Washingtonpost.com has this interesting article, written by Hindu professor Aseem Shukla, on the necessary connection of yoga with Hinduism. Shukla is dismayed that yoga has been co-opted by Christians and Jews and embraced by Abrahamic religions. Shukla writes:

"Nearly 20 million people in the United States gather together routinely, fold their hands and utter the Hindu greeting of Namaste -- the Divine in me bows to the same Divine in you. Then they close their eyes and focus their minds with chants of "Om," the Hindu representation of the first and eternal vibration of creation. Arrayed in linear patterns, they stretch, bend, contort and control their respirations as a mentor calls out names of Hindu divinity linked to various postures: Natarajaasana (Lord Shiva) or Hanumanasana (Lord Hanuman) among many others. They chant their assigned "mantra of the month," taken as they are from lines directly from the Vedas, Hinduism's holiest scripture. Welcome to the practice of yoga in today's western world." In other words, American yoga-practitioners don't have a clue as to what they are really saying and doing, and from Shukla's Hindu perspective this is not right.
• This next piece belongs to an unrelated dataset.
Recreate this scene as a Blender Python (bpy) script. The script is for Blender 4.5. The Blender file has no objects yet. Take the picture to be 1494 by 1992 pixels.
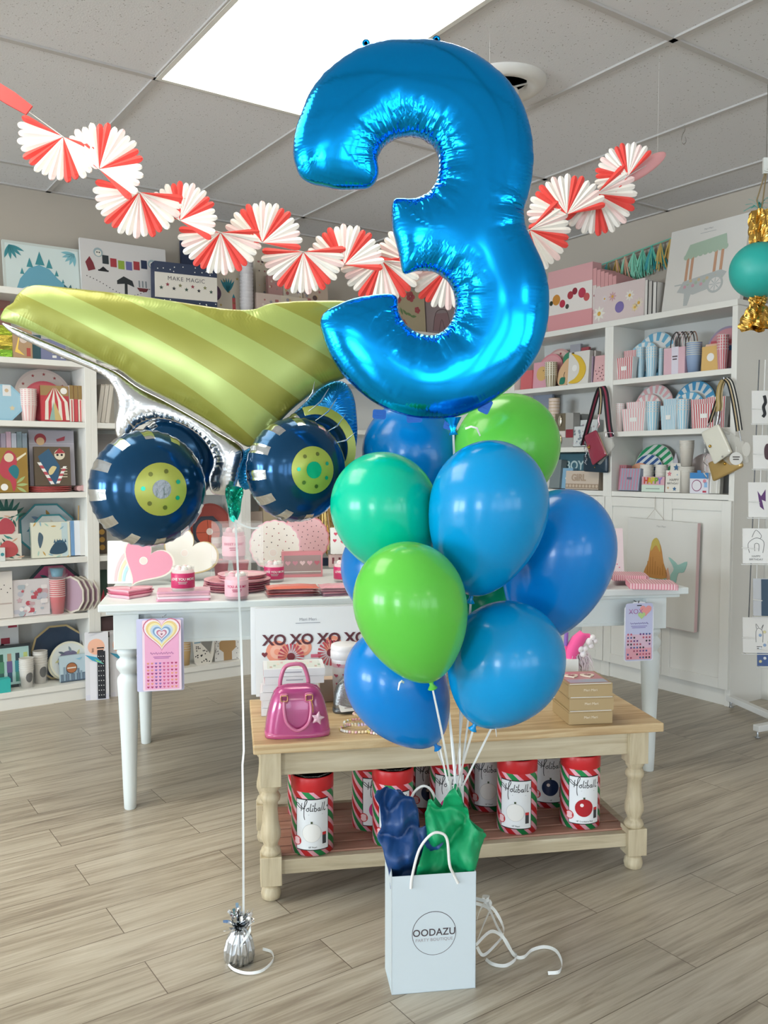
import bpy, bmesh, math, random
import numpy as np
from math import sin, cos, pi, radians, atan2, sqrt, exp
from mathutils import Vector, Matrix, noise
from mathutils.geometry import delaunay_2d_cdt
random.seed(3)
sc = bpy.context.scene
COL = sc.collection

# ------------------------------------------------------------------ camera maths (frame 1494 x 1992)
FP = 1690.0; H = 1.28; PIT = math.atan(91 / FP)
def ray(px, py):
    a = (px - 747) / FP; b = -(py - 996) / FP
    d = Vector((a, cos(PIT) + b * sin(PIT), -sin(PIT) + b * cos(PIT)))
    return d / d.y
def P(px, py, D):
    d = ray(px, py); return Vector((d.x * D, D, H + d.z * D))
def Pz(px, py, z):
    d = ray(px, py); return P(px, py, (z - H) / d.z)
def Pn(px, py, n, off):
    d = ray(px, py); return P(px, py, off / (n[0] * d.x + n[1] * d.y))
def proj(v):
    y = v.y * cos(PIT) - (v.z - H) * sin(PIT)
    u = v.y * sin(PIT) + (v.z - H) * cos(PIT)
    return 747 + FP * v.x / y, 996 - FP * u / y
A1 = radians(55.5)
D1 = (sin(A1), cos(A1)); N1 = (cos(A1), -sin(A1))          # left wall: direction, normal into the room
D2 = (-cos(A1), sin(A1)); N2 = (-sin(A1), -cos(A1))        # right wall
R1Z = atan2(D1[1], D1[0]); R2Z = atan2(-D2[1], -D2[0])
def room(u, v, z=0.0):                                       # u = n1 offset, v = n2 offset
    return Vector((u * N1[0] + v * N2[0], u * N1[1] + v * N2[1], z))
CEIL = 2.80

# ------------------------------------------------------------------ materials
def lin(h):
    if not isinstance(h, str): return tuple(h)
    h = h.lstrip('#'); o = []
    for i in (0, 2, 4):
        c = int(h[i:i + 2], 16) / 255
        o.append(c / 12.92 if c <= .04045 else ((c + .055) / 1.055) ** 2.4)
    return tuple(o)
_mc = {}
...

It reminds me of being in Bangkok just before Christmas and seeing a mall filled with Christmas decorations, and Thai people shopping with no clue about Christmas, as understood by Christians.

"The severance of yoga from Hinduism disenfranchises millions of Hindu Americans from their spiritual heritage and a legacy in which they can take pride." Hinduism, says Shukla, is "a victim of overt intellectual property theft." There has been a steady disembodying of yoga from Hinduism.

Shukla does not think yoga is only for Hindus. He does think that cutting yoga off from Hinduism's spiritual roots misses what it has always been all about.

Shukla concludes:

"Yoga, like its Hindu origins, does not offer ways to believe in God; it offer ways to know God. But be forewarned. Yogis say that the dedicated practice of yoga will subdue the restless mind, lessen one's cravings for the mundane material world and put one on the path of self-realization--that each individual is a spark of the Divine. Expect conflicts if you are sold on the exclusivist claims of Abrahamic faiths--that their God awaits the arrival of only His chosen few at heaven's gate--since yoga shows its own path to spiritual enlightenment to all seekers regardless of affiliation."

Shukla says practicing yoga will make a Christian a better Christian. But if, as Shukla claims, a practicer of yoga is connected to Hinduism's spiritual roots whether they acknowledge it or not, then I think Shuklas misunderstands Christianity. For those of us not interested in practicing Hinduism, yoga is something to be avoided.